Overall, the major benefits of these investment types are not only their low overhead costs but their hands-off approach to investing, allowing those without much financial experience to become savvy investors.

Passive Income

As opposed to earning money from working a 9-to-5 job, as is the most common way to earn money, passive income is a way of utilizing your money to work for you, essentially allowing you to earn money automatically in your sleep.

To the uninitiated, passive income can sound like a “get rich quick” scam. However, there are actually many safe and legitimate ways of earning money passively. One of the more common types of passive income investing comes in the form of high dividend stocks. While many stocks offer dividends, small payments made quarterly to shareholders, certain stocks offer high dividend percentages. 

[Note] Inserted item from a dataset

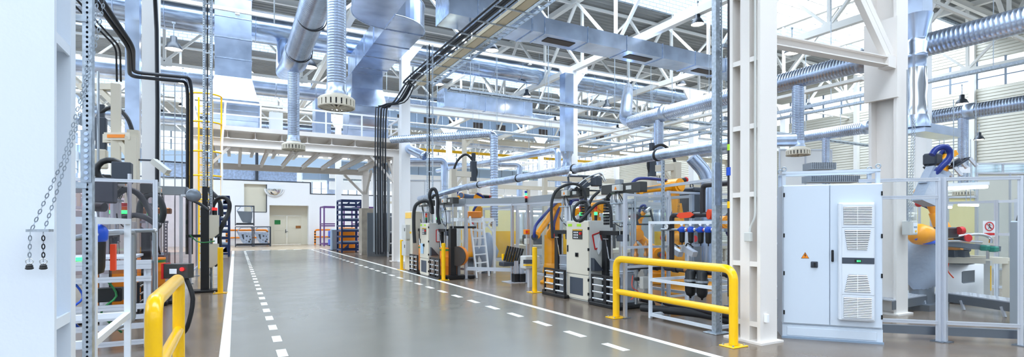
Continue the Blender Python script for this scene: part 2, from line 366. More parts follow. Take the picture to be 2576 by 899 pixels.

This means that if someone was to invest $1,000 in a stock producing a 5% dividend annually, they would earn $50 a year. While this may not seem like a lot, when scaled dividend investing can earn investors tens of thousands of dollars a year. After all, if over a long period of time, an investor has $1,000,000 put aside in 5% dividend-yielding stocks, they could be making $50,000 a year with very little effort. 

Overall, there are many great options on the market today that you can utilize to automate your finances and watch your savings grow. If you’re looking for ways to start making the most of your money, consider trying out some of these options listed and test out the overall impact it has on your finances.